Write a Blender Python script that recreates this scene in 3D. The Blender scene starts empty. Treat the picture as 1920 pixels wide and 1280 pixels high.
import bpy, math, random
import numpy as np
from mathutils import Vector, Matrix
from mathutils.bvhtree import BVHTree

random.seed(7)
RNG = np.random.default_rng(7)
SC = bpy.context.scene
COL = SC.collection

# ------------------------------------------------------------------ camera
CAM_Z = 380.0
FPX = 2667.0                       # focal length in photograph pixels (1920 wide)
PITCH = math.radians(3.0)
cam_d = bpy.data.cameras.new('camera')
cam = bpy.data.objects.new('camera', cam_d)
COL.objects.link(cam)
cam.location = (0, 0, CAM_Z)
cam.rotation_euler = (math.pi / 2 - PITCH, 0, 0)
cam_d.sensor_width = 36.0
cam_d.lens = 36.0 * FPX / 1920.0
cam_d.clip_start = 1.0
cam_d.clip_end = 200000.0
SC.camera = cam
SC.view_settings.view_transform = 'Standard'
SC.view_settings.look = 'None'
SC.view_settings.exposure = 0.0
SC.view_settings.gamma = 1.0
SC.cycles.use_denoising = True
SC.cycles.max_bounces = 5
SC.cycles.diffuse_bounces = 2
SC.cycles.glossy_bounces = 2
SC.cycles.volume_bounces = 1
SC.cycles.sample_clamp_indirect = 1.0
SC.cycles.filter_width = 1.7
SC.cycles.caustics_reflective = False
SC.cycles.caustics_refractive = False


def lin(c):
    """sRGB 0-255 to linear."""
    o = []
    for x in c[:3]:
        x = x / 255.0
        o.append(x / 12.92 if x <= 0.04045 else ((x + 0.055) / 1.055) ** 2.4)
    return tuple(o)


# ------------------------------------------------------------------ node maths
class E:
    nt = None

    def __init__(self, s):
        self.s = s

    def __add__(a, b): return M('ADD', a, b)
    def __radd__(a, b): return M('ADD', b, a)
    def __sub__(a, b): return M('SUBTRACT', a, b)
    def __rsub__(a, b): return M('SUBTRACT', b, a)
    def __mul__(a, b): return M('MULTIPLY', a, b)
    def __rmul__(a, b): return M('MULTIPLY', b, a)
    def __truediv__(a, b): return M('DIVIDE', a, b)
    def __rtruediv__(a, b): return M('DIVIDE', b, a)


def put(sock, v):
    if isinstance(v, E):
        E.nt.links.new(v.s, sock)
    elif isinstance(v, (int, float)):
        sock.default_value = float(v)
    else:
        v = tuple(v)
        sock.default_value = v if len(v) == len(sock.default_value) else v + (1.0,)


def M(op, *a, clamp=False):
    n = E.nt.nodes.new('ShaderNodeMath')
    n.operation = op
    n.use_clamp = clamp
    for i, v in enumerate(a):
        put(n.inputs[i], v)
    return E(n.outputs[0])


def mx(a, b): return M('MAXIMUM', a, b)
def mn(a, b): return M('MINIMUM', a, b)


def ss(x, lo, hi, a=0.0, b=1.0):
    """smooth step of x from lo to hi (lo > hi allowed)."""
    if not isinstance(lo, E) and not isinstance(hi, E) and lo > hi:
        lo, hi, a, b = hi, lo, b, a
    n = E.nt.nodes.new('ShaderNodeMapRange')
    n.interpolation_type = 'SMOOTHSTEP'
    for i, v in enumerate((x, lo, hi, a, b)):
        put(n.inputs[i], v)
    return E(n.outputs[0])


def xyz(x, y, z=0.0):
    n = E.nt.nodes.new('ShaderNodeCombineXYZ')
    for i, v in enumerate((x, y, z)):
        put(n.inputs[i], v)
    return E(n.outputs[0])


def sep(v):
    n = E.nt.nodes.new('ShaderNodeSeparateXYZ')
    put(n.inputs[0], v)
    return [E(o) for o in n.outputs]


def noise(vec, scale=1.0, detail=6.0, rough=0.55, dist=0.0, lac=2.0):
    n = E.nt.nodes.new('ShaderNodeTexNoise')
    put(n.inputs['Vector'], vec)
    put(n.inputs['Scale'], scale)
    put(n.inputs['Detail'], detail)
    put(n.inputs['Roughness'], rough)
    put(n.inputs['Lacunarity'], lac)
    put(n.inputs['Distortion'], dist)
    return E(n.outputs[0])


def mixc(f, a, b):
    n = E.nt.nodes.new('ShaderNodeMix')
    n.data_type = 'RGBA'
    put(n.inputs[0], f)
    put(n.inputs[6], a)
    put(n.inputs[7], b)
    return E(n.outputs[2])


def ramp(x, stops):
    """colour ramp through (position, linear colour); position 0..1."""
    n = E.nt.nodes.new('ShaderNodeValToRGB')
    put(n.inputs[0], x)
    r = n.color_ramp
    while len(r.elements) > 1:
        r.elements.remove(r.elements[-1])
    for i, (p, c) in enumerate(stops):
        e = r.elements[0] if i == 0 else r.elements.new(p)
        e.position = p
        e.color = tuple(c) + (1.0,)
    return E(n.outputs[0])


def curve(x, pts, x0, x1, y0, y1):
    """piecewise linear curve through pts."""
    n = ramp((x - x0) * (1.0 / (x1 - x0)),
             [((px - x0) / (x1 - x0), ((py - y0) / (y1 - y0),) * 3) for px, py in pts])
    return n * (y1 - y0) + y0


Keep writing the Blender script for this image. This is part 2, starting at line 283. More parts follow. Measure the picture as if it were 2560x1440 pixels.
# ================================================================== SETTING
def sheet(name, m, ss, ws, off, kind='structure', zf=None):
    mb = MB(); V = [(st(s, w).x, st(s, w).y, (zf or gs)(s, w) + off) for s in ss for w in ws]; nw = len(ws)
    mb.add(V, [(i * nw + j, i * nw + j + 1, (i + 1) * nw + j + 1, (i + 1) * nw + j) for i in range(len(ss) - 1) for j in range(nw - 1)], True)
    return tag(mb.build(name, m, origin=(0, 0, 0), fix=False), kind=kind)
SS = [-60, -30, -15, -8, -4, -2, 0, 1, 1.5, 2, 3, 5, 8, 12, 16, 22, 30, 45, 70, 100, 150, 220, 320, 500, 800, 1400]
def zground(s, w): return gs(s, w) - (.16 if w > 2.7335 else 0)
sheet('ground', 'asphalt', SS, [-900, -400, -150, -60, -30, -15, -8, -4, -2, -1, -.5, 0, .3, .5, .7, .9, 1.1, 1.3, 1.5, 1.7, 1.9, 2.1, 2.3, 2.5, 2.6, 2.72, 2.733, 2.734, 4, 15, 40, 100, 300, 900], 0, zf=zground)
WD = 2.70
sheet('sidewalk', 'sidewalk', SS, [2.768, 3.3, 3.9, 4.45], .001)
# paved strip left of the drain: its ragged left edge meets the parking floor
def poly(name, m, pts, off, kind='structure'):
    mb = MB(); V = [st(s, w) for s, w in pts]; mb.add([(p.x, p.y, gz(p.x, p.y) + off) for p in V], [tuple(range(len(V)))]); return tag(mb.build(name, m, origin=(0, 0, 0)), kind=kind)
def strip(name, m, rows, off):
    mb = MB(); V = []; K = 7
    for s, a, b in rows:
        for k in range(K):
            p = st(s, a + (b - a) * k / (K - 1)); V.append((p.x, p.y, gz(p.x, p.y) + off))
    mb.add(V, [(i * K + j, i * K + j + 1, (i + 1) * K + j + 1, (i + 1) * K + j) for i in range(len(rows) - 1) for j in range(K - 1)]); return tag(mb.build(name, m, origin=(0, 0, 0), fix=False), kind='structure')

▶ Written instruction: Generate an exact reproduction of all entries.

▶ Response:
Write a Blender Python script that recreates this scene in 3D. The Blender scene starts empty. Treat the picture as 1920 pixels wide and 1280 pixels high.
import bpy, math, random
import numpy as np
from mathutils import Vector, Matrix
from mathutils.bvhtree import BVHTree

random.seed(7)
RNG = np.random.default_rng(7)
SC = bpy.context.scene
COL = SC.collection

# ------------------------------------------------------------------ camera
CAM_Z = 380.0
FPX = 2667.0                       # focal length in photograph pixels (1920 wide)
PITCH = math.radians(3.0)
cam_d = bpy.data.cameras.new('camera')
cam = bpy.data.objects.new('camera', cam_d)
COL.objects.link(cam)
cam.location = (0, 0, CAM_Z)
cam.rotation_euler = (math.pi / 2 - PITCH, 0, 0)
cam_d.sensor_width = 36.0
cam_d.lens = 36.0 * FPX / 1920.0
cam_d.clip_start = 1.0
cam_d.clip_end = 200000.0
SC.camera = cam
SC.view_settings.view_transform = 'Standard'
SC.view_settings.look = 'None'
SC.view_settings.exposure = 0.0
SC.view_settings.gamma = 1.0
SC.cycles.use_denoising = True
SC.cycles.max_bounces = 5
SC.cycles.diffuse_bounces = 2
SC.cycles.glossy_bounces = 2
SC.cycles.volume_bounces = 1
SC.cycles.sample_clamp_indirect = 1.0
SC.cycles.filter_width = 1.7
SC.cycles.caustics_reflective = False
SC.cycles.caustics_refractive = False


def lin(c):
    """sRGB 0-255 to linear."""
    o = []
    for x in c[:3]:
        x = x / 255.0
        o.append(x / 12.92 if x <= 0.04045 else ((x + 0.055) / 1.055) ** 2.4)
    return tuple(o)


# ------------------------------------------------------------------ node maths
class E:
    nt = None

    def __init__(self, s):
        self.s = s

    def __add__(a, b): return M('ADD', a, b)
    def __radd__(a, b): return M('ADD', b, a)
    def __sub__(a, b): return M('SUBTRACT', a, b)
    def __rsub__(a, b): return M('SUBTRACT', b, a)
    def __mul__(a, b): return M('MULTIPLY', a, b)
    def __rmul__(a, b): return M('MULTIPLY', b, a)
    def __truediv__(a, b): return M('DIVIDE', a, b)
    def __rtruediv__(a, b): return M('DIVIDE', b, a)


def put(sock, v):
    if isinstance(v, E):
        E.nt.links.new(v.s, sock)
    elif isinstance(v, (int, float)):
        sock.default_value = float(v)
    else:
        v = tuple(v)
        sock.default_value = v if len(v) == len(sock.default_value) else v + (1.0,)


def M(op, *a, clamp=False):
    n = E.nt.nodes.new('ShaderNodeMath')
    n.operation = op
    n.use_clamp = clamp
    for i, v in enumerate(a):
        put(n.inputs[i], v)
    return E(n.outputs[0])


def mx(a, b): return M('MAXIMUM', a, b)
def mn(a, b): return M('MINIMUM', a, b)


def ss(x, lo, hi, a=0.0, b=1.0):
    """smooth step of x from lo to hi (lo > hi allowed)."""
    if not isinstance(lo, E) and not isinstance(hi, E) and lo > hi:
        lo, hi, a, b = hi, lo, b, a
    n = E.nt.nodes.new('ShaderNodeMapRange')
    n.interpolation_type = 'SMOOTHSTEP'
    for i, v in enumerate((x, lo, hi, a, b)):
        put(n.inputs[i], v)
    return E(n.outputs[0])


def xyz(x, y, z=0.0):
    n = E.nt.nodes.new('ShaderNodeCombineXYZ')
    for i, v in enumerate((x, y, z)):
        put(n.inputs[i], v)
    return E(n.outputs[0])


def sep(v):
    n = E.nt.nodes.new('ShaderNodeSeparateXYZ')
    put(n.inputs[0], v)
    return [E(o) for o in n.outputs]


def noise(vec, scale=1.0, detail=6.0, rough=0.55, dist=0.0, lac=2.0):
    n = E.nt.nodes.new('ShaderNodeTexNoise')
    put(n.inputs['Vector'], vec)
    put(n.inputs['Scale'], scale)
    put(n.inputs['Detail'], detail)
    put(n.inputs['Roughness'], rough)
    put(n.inputs['Lacunarity'], lac)
    put(n.inputs['Distortion'], dist)
    return E(n.outputs[0])


def mixc(f, a, b):
    n = E.nt.nodes.new('ShaderNodeMix')
    n.data_type = 'RGBA'
    put(n.inputs[0], f)
    put(n.inputs[6], a)
    put(n.inputs[7], b)
    return E(n.outputs[2])


def ramp(x, stops):
    """colour ramp through (position, linear colour); position 0..1."""
    n = E.nt.nodes.new('ShaderNodeValToRGB')
    put(n.inputs[0], x)
    r = n.color_ramp
    while len(r.elements) > 1:
        r.elements.remove(r.elements[-1])
    for i, (p, c) in enumerate(stops):
        e = r.elements[0] if i == 0 else r.elements.new(p)
        e.position = p
        e.color = tuple(c) + (1.0,)
    return E(n.outputs[0])


def curve(x, pts, x0, x1, y0, y1):
    """piecewise linear curve through pts."""
    n = ramp((x - x0) * (1.0 / (x1 - x0)),
             [((px - x0) / (x1 - x0), ((py - y0) / (y1 - y0),) * 3) for px, py in pts])
    return n * (y1 - y0) + y0


Keep writing the Blender script for this image. This is part 2, starting at line 283. More parts follow. Measure the picture as if it were 2560x1440 pixels.
# ================================================================== SETTING
def sheet(name, m, ss, ws, off, kind='structure', zf=None):
    mb = MB(); V = [(st(s, w).x, st(s, w).y, (zf or gs)(s, w) + off) for s in ss for w in ws]; nw = len(ws)
    mb.add(V, [(i * nw + j, i * nw + j + 1, (i + 1) * nw + j + 1, (i + 1) * nw + j) for i in range(len(ss) - 1) for j in range(nw - 1)], True)
    return tag(mb.build(name, m, origin=(0, 0, 0), fix=False), kind=kind)
SS = [-60, -30, -15, -8, -4, -2, 0, 1, 1.5, 2, 3, 5, 8, 12, 16, 22, 30, 45, 70, 100, 150, 220, 320, 500, 800, 1400]
def zground(s, w): return gs(s, w) - (.16 if w > 2.7335 else 0)
sheet('ground', 'asphalt', SS, [-900, -400, -150, -60, -30, -15, -8, -4, -2, -1, -.5, 0, .3, .5, .7, .9, 1.1, 1.3, 1.5, 1.7, 1.9, 2.1, 2.3, 2.5, 2.6, 2.72, 2.733, 2.734, 4, 15, 40, 100, 300, 900], 0, zf=zground)
WD = 2.70
sheet('sidewalk', 'sidewalk', SS, [2.768, 3.3, 3.9, 4.45], .001)
# paved strip left of the drain: its ragged left edge meets the parking floor
def poly(name, m, pts, off, kind='structure'):
    mb = MB(); V = [st(s, w) for s, w in pts]; mb.add([(p.x, p.y, gz(p.x, p.y) + off) for p in V], [tuple(range(len(V)))]); return tag(mb.build(name, m, origin=(0, 0, 0)), kind=kind)
def strip(name, m, rows, off):
    mb = MB(); V = []; K = 7
    for s, a, b in rows:
        for k in range(K):
            p = st(s, a + (b - a) * k / (K - 1)); V.append((p.x, p.y, gz(p.x, p.y) + off))
    mb.add(V, [(i * K + j, i * K + j + 1, (i + 1) * K + j + 1, (i + 1) * K + j) for i in range(len(rows) - 1) for j in range(K - 1)]); return tag(mb.build(name, m, origin=(0, 0, 0), fix=False), kind='structure')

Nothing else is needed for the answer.